-- BEGIN --

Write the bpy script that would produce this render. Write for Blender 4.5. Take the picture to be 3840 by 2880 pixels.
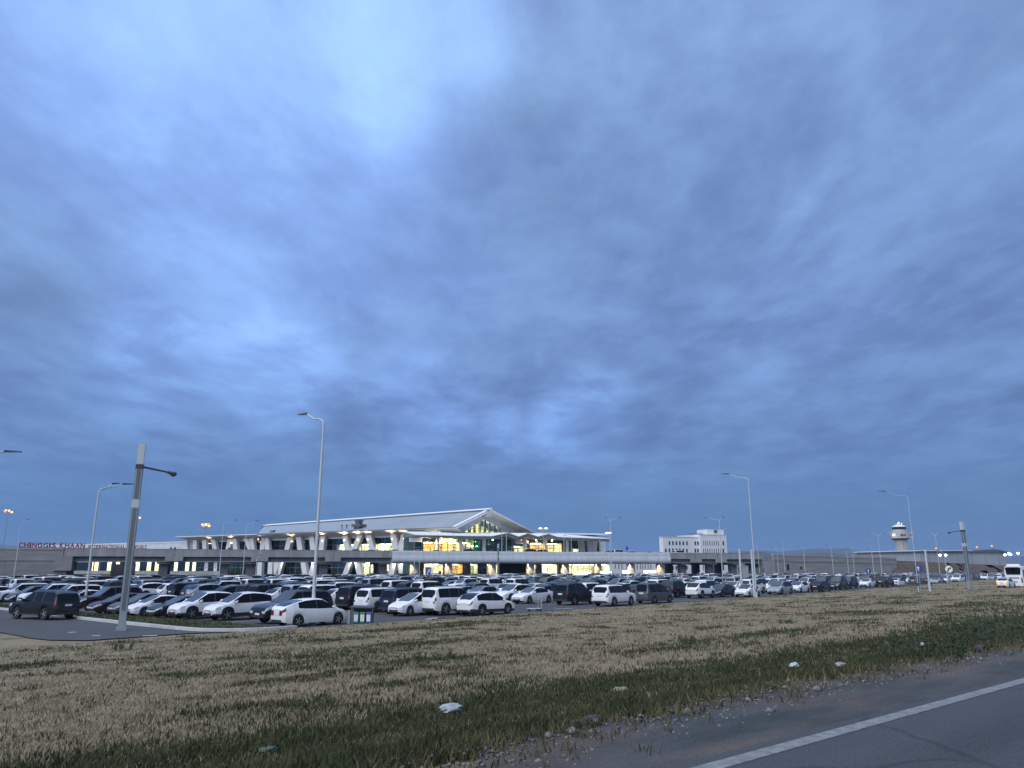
import bpy, bmesh, math, random
import numpy as np
from mathutils import Vector, Matrix
random.seed(7); np.random.seed(7)
for o in list(bpy.data.objects): bpy.data.objects.remove(o)
S = bpy.context.scene
COL = S.collection
R = math.radians
HAZE = .00010

# ------------------------------------------------------------------ camera
F = 2885.0; HZ = 2130.0; ZC = 3.3                   # focal length and horizon row, in pixels of the photo; eye height
TH = math.atan((HZ - 1440) / F)
cd = bpy.data.cameras.new('camera'); cam = bpy.data.objects.new('camera', cd); COL.objects.link(cam)
cd.sensor_width = 36.0; cd.lens = 36.0 * F / 3840.0
cd.clip_start = 0.1; cd.clip_end = 30000
cam.location = (0, 0, ZC); cam.rotation_euler = (math.pi / 2 + TH, 0, 0)
S.camera = cam
S.render.resolution_x, S.render.resolution_y = 1024, 768
cy = S.cycles
cy.use_denoising = True
try: cy.denoiser = 'OPENIMAGEDENOISE'; cy.denoising_input_passes = 'RGB_ALBEDO_NORMAL'
except Exception: pass
cy.max_bounces = 6; cy.diffuse_bounces = 2; cy.glossy_bounces = 3; cy.transparent_max_bounces = 8
cy.transmission_bounces = 3; cy.volume_bounces = 0
cy.caustics_reflective = False; cy.caustics_refractive = False
cy.sample_clamp_indirect = 4.0
S.view_settings.view_transform = 'Standard'; S.view_settings.look = 'None'
S.view_settings.exposure = 0.50; S.view_settings.gamma = 1.0; S.view_settings.use_curve_mapping = False

# ------------------------------------------------------------------ node helper
def N(nt, t, **k):
    n = nt.nodes.new(t)
    for a, v in k.items():
        if a[0] == 'i' and a[1:].isdigit(): n.inputs[int(a[1:])].default_value = v
        else: setattr(n, a, v)
    return n
def ramp(nt, pts):
    n = N(nt, 'ShaderNodeValToRGB'); e = n.color_ramp.elements
    while len(e) < len(pts): e.new(0.5)
    for i, (p, c) in enumerate(pts):
        e[i].position = p; e[i].color = (*c, 1) if len(c) == 3 else c
    return n
def math_(nt, op, a, b=None, c=None, clamp=False):
    n = N(nt, 'ShaderNodeMath', operation=op); n.use_clamp = clamp
    for i, v in enumerate((a, b, c)):
        if v is None: continue
        if isinstance(v, (int, float)): n.inputs[i].default_value = v
        else: nt.links.new(v, n.inputs[i])
    return n.outputs[0]
def mixc(nt, f, a, b, mode='MIX'):
    n = N(nt, 'ShaderNodeMix', data_type='RGBA', blend_type=mode)
    for i, v in ((0, f), (6, a), (7, b)):
        if isinstance(v, (int, float)): n.inputs[i].default_value = v
        elif isinstance(v, tuple): n.inputs[i].default_value = (*v, 1)
        else: nt.links.new(v, n.inputs[i])
    return n.outputs[2]

# ------------------------------------------------------------------ sky (dusk, broken overcast)
SUN_EL, SUN_AZ = R(38), R(215)
W = bpy.data.worlds.new('World'); S.world = W; W.use_nodes = True
nt = W.node_tree; nt.nodes.clear()
out = N(nt, 'ShaderNodeOutputWorld'); bg = N(nt, 'ShaderNodeBackground')
tc = N(nt, 'ShaderNodeTexCoord'); sp = N(nt, 'ShaderNodeSeparateXYZ'); nt.links.new(tc.outputs['Generated'], sp.inputs[0])
dx, dy, dz = sp.outputs
zc_ = math_(nt, 'MAXIMUM', dz, 0.0)
gr = ramp(nt, [(0.0, (.038, .110, .268)), (.05, (.045, .124, .295)), (.13, (.077, .155, .345)), (.22, (.099, .183, .390)), (.33, (.128, .226, .465)),
               (.5, (.152, .264, .520)), (.66, (.185, .312, .590)), (.82, (.50, .64, .92)), (1.0, (.80, .88, 1.05))])
nt.links.new(zc_, gr.inputs[0])
zp = math_(nt, 'ADD', zc_, 0.10)
px_ = math_(nt, 'DIVIDE', dx, zp); py_ = math_(nt, 'DIVIDE', dy, zp)
cmb = N(nt, 'ShaderNodeCombineXYZ')
# streaks run along a heading a little right of the view, as the cloud rolls do
nt.links.new(math_(nt, 'MULTIPLY', px_, 1.0), cmb.inputs[0]); nt.links.new(math_(nt, 'MULTIPLY', py_, 0.62), cmb.inputs[1])
def noise(scale, detail, rough, dist, off):
    m = N(nt, 'ShaderNodeMapping'); m.inputs[1].default_value = off; m.inputs[2].default_value = (0, 0, R(4)); nt.links.new(cmb.outputs[0], m.inputs[0])
    n = N(nt, 'ShaderNodeTexNoise'); n.inputs['Scale'].default_value = scale; n.inputs['Detail'].default_value = detail
    n.inputs['Roughness'].default_value = rough; n.inputs['Distortion'].default_value = dist
    nt.links.new(m.outputs[0], n.inputs['Vector']); return n.outputs[0]
big = noise(0.9, 2.5, .5, .3, (3.1, 1.7, 0)); mid = noise(2.0, 10.0, .60, .35, (7.3, 2.2, 0)); fine = noise(6.0, 8.0, .62, .25, (1.3, 9.2, 0))
def sm(v, a, b, lo, hi):
    n = N(nt, 'ShaderNodeMapRange', interpolation_type='SMOOTHSTEP'); nt.links.new(v, n.inputs[0])
    for i, q in enumerate((a, b, lo, hi)): n.inputs[i + 1].default_value = q
    return n.outputs[0]
fade = sm(zc_, .03, .17, 0.12, 1.0)                 # thin and even near the horizon
cl = math_(nt, 'ADD', sm(big, .33, .68, -.07, .08), math_(nt, 'ADD', sm(mid, .34, .68, -.11, .14), sm(fine, .34, .68, -.075, .085)))
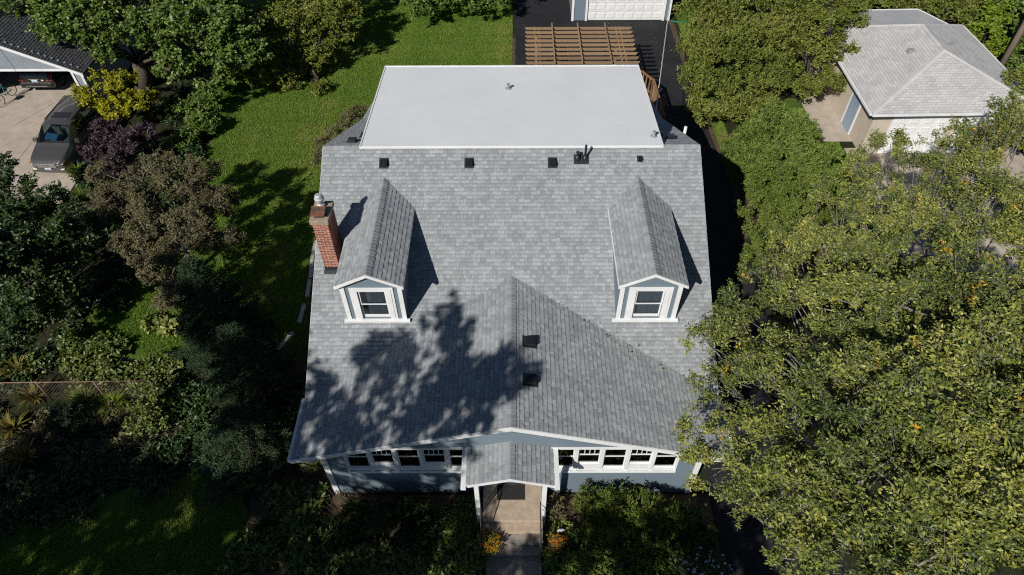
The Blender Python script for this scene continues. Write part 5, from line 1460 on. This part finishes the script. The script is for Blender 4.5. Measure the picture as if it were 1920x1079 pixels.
plant('dark_tree', 'dark green leafy tree at the left edge of the garden', 'tree', (-20.2,18.6,0),
      [(-21.23, 22.76, 3.00,0.95),(-19.55, 22.11, 2.80,0.8),(-19.49, 19.66, 3.40,1.3),(-17.97, 19.56, 3.20,1.15),(-18.07, 16.91, 3.00,1.3),(-17.20, 17.40, 2.60,0.9),(-18.22, 15.69, 2.00,0.9),(-17.63, 20.83, 2.60,0.8),(-19.68, 17.43, 3.60,1.7),(-22.88, 24.68, 2.80,0.65),(-17.80, 16.92, 1.60,0.6),(-17.24, 19.17, 2.40,0.7),(-21.30, 21.55, 3.00,1.0),(-20.15, 21.50, 2.60,0.9),(-19.60, 18.58, 3.00,1.1),(-18.51, 18.68, 2.60,1.0),(-18.96, 16.82, 2.20,0.9)],
      'dark', 'bark', 0.2, leaf=0.15, aspect=0.6, L=0.42, nl=14, dens=10, seed=39, gap=0.2)
spruce('spruce_tree', 'tall dark blue-green spruce beside the bronze tree', (-11.0,16.2,0), 5.2, 2.1, seed=41, group='spruces beside the house')
spruce('spruce_tree', 'dark spruce standing nearest the chimney side of the house', (-9.5,14.2,0), 4.0, 1.9, seed=42, group='spruces beside the house')
spruce('spruce_tree', 'lowest dark spruce beside the porch eave corner', (-9.0,11.6,0), 3.0, 1.7, seed=43, group='spruces beside the house')
plant('side_hedge', 'low reddish-green hedge against the house wall by the lawn', 'hedge', (-8.2,27.4,0),
      [(-9.49, 28.52, 0.80,0.65),(-9.06, 29.38, 1.00,0.7),(-8.52, 30.42, 1.10,0.7),(-8.10, 31.20, 1.00,0.6),(-9.65, 27.69, 0.60,0.5)], 'bronze', trunk=0.04, leaf=0.09, aspect=0.6, L=0.28, nl=15, dens=18, seed=45, twigs=False)
plant('lawn_shrub', 'leafy green shrub between the maple trunk and the lawn', 'shrub', (-17.02, 32.35, 0.00),
      [(-16.63, 32.52, 0.90,0.9),(-16.61, 30.81, 0.70,0.8),(-17.02, 29.76, 0.60,0.7),(-16.04, 30.71, 0.60,0.6),(-17.43, 29.20, 0.50,0.6),(-17.80, 32.32, 0.70,0.8)], 'maple', trunk=0.05, leaf=0.13, aspect=0.6, L=0.3, nl=14, dens=16, seed=46, twigs=False)
blades('grass_clump', 'arching green grass clump between minivan and purple shrub', (-21.81, 27.23, 0.00), 260, 0.9, 0.018, 'lime', 47)
blades('grass_clump', 'green grass clump in the shade below the purple shrub', (-20.90, 25.38, 0.00), 240, 0.8, 0.018, 'lime', 48)
plant('hosta_clump', 'pale yellow-green hosta clump below the bronze tree', 'plant', (-14.41, 17.54, -0.00), [(-14.61, 17.48, 0.25,0.42),(-13.90, 17.29, 0.25,0.42)], 'hosta', trunk=0.02, leaf=0.22, aspect=0.6, L=0.2, nl=9, dens=10, seed=49, twigs=False, flat=0.6)
cov = []
rgc = random.Random(51)
for k in range(30):
    x = rgc.uniform(-18.6, -12.9); y = 14.35 + rgc.random()*(2.2 if x < -15.5 else 1.2) + (0.3 if x < -17 else 0)
    cov.append((x, y, 0.22, rgc.uniform(0.4, 0.62)))
plant('ground_cover', 'pale leafy ground cover along the chain-link fence', 'ground cover', (-15.6,15,0), cov, 'ivy', trunk=0.02, leaf=0.15, aspect=0.6, L=0.25, nl=10, dens=9, seed=52, twigs=False, flat=0.6, kind='stuff')
cov = []
for k in range(16): cov.append((rgc.uniform(-12.9,-10.8), rgc.uniform(11.8,14.6), 0.15, rgc.uniform(0.4, 0.6)))
for k in range(60):
    t = rgc.random(); x = -19.0 + 8.0*t + rgc.uniform(-1.0,1.0); y = 8.3 + 3.6*t + rgc.uniform(-0.9,0.9)
    cov.append((x, y, 0.15, rgc.uniform(0.3, 0.55)))
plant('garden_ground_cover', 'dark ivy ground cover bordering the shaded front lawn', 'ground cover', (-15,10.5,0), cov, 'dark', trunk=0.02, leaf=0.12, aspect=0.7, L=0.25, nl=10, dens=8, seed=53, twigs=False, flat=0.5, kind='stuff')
for k, (px, lb) in enumerate((((-19.01, 15.22, 0.30), 'golden fern behind the left end of the chain-link fence'), ((-17.83, 14.01, 0.30), 'golden fern just in front of the chain-link fence'), ((-17.95, 12.66, 0.30), 'golden fern in the shaded bed by the picture edge'), ((-16.95, 11.45, 0.20), 'lowest golden fern in the shaded bed'))):
    blades('fern', lb, (px[0],px[1],0.0), 70, 0.85, 0.11, 'fern', 60+k, group='golden ferns in the left bed')
for k, (px, lb) in enumerate((((-15.82, 13.85, 0.00), 'strap-leaved daylily clump below the fence'), ((-14.73, 13.62, 0.00), 'strap-leaved daylily clump at the end of the fence'), ((-7.99, 9.06, 0.00), 'strap-leaved daylily clump in deep shade by the lawn'))):
    blades('daylily', lb, px, 200, 0.85, 0.03, 'lime' if k < 2 else 'dark', 65+k, group='daylily clumps')
spruce('dwarf_spruce', 'dwarf dark spruce in the bed below the fence', (-15.88, 12.83, -0.00), 1.2, 1.0, seed=68, leaf=0.09)
plant('leafy_shrub', 'yellow-green leafy shrub at the end of the chain-link fence', 'shrub', (-13.35, 12.83, -0.00), [(-13.26, 13.24, 0.60,0.6),(-13.08, 13.79, 0.80,0.5),(-13.39, 12.59, 0.40,0.5),(-12.74, 12.75, 0.50,0.5)], 'ivy', trunk=0.03, leaf=0.13, aspect=0.55, L=0.3, nl=10, dens=9, seed=69, twigs=False)
plant('shade_shrub', 'grey-green shrub by the shaded front lawn', 'shrub', (-10.21, 11.34, 0.00), [(-10.02, 11.07, 0.90,0.6),(-9.36, 10.54, 0.80,0.7),(-9.69, 10.12, 0.50,0.6)], 'spruce', trunk=0.03, leaf=0.13, aspect=0.3, L=0.3, nl=12, dens=9, seed=70, twigs=False)

cov = []
for k in range(80):
    x = rgc.uniform(-22.5, -16.3); y = rgc.uniform(18.5, 36.5)
    if x < -21.3 and y < 34.2: continue
    cov.append((x, y, 0.2, rgc.uniform(0.5, 0.85)))
for k in range(44): cov.append((rgc.uniform(-22.0,-17.7), rgc.uniform(14.4,19.5), 0.15, rgc.uniform(0.45, 0.75)))
for k in range(20): cov.append((rgc.uniform(-24.5,-21.5), rgc.uniform(19.0,24.5), 0.4, rgc.uniform(0.6, 1.0)))
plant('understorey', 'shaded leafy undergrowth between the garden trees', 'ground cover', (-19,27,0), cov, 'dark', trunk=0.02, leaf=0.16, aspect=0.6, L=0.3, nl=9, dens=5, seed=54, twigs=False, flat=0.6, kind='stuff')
cov = []
for k in range(46):
    y = rgc.uniform(20.5, 31.5); x = rgc.uniform(11.5, 15.2)
    cov.append((x, y, 0.25, rgc.uniform(0.45, 0.75)))
plant('bed_cover', 'green leafy cover filling the bed beside the asphalt drive', 'ground cover', (13,26,0), cov, 'hedge', trunk=0.02, leaf=0.13, aspect=0.4, L=0.28, nl=11, dens=8, seed=55, twigs=False, flat=0.7, kind='stuff')

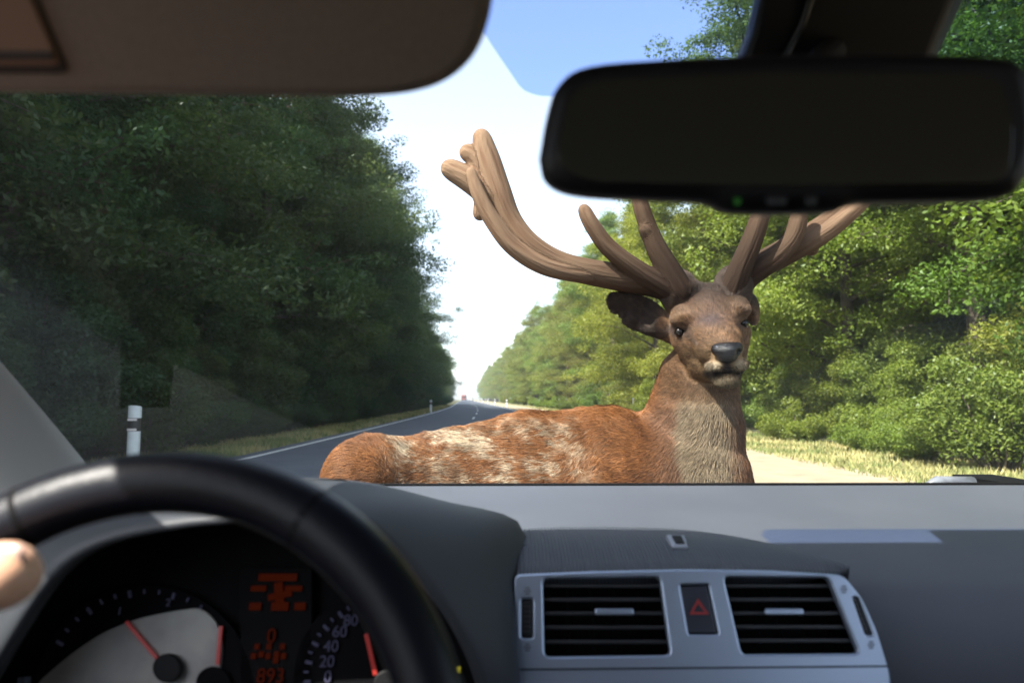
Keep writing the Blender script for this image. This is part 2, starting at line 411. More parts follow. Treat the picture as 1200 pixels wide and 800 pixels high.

-- END --

Exercise details
State how many lines above contain the string "scene", with no other words.

Complete answer
2